1930(昭和5)年の正月、生徒たちを連れてスキー場を訪れた創立者・小原國芳は、「どうせ習うなら、世界で一番スキーのうまい人に教わりたい」という生徒のことばに心を動かされました。「それは誰なのか」と生徒に問い直すと「オーストリアのハンネス・シュナイダー ですよ」と。どんなことでも一流のものを子供たちに触れさせることに意義を感じていた國芳は、大借金の末、シュナイダーの来日を実現させました。後に國芳は、シュナイダーの「真の精神を体得しさえすれば、百の方法は自ら生まれ来る」という考えに、本学との面白いほどの共通点を見出したと述べています。

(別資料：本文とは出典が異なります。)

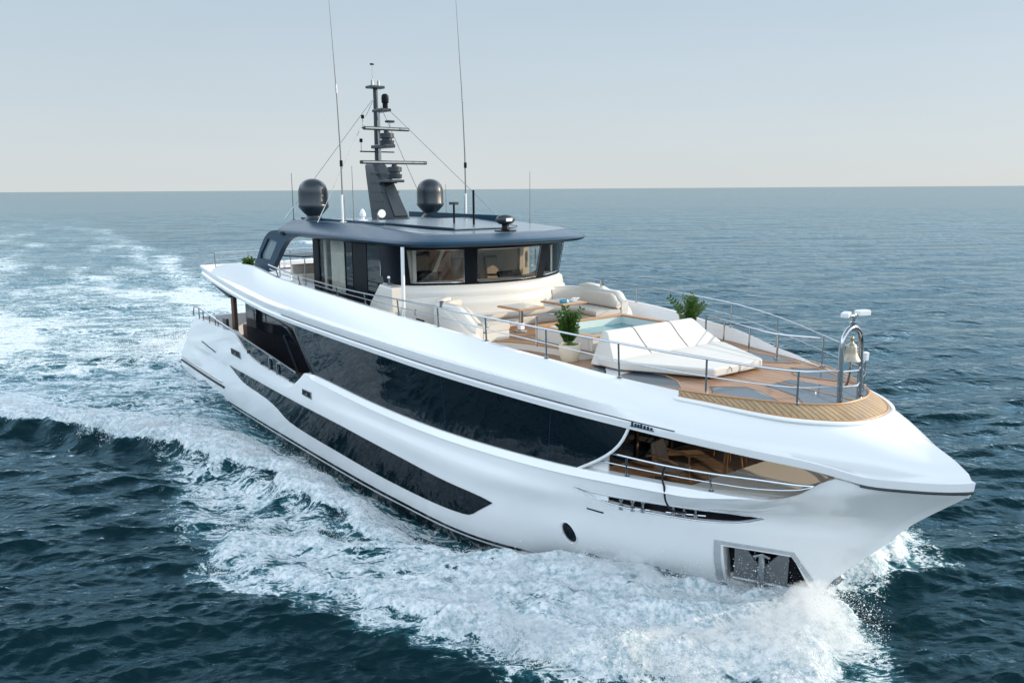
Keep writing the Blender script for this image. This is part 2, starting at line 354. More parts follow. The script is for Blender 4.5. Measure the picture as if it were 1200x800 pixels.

また、1931(昭和6)年には、デンマーク・オレロップ国民高等体操学校(現・オレロップ体操アカデミー)の創始者であり、デンマーク体操(基本体操)の考案者、ニルス・ブックも一行26名を従えて来園しています。
この招へいについても、「世界の体育・体操家のなかで一番偉いのは誰か」と尋ねた國芳に対し、当時、成城学園の体育教師だった三橋喜久雄氏の一言がきっかけでした。
このように、創立者・國芳の「教育に対して何ごとも惜しまない姿勢」は、現在の玉川学園の教育活動(教育博物館の展示・研修行事・NASAのボールデン長官による講演・一流音楽家の招聘など)にも脈々と受け継がれています。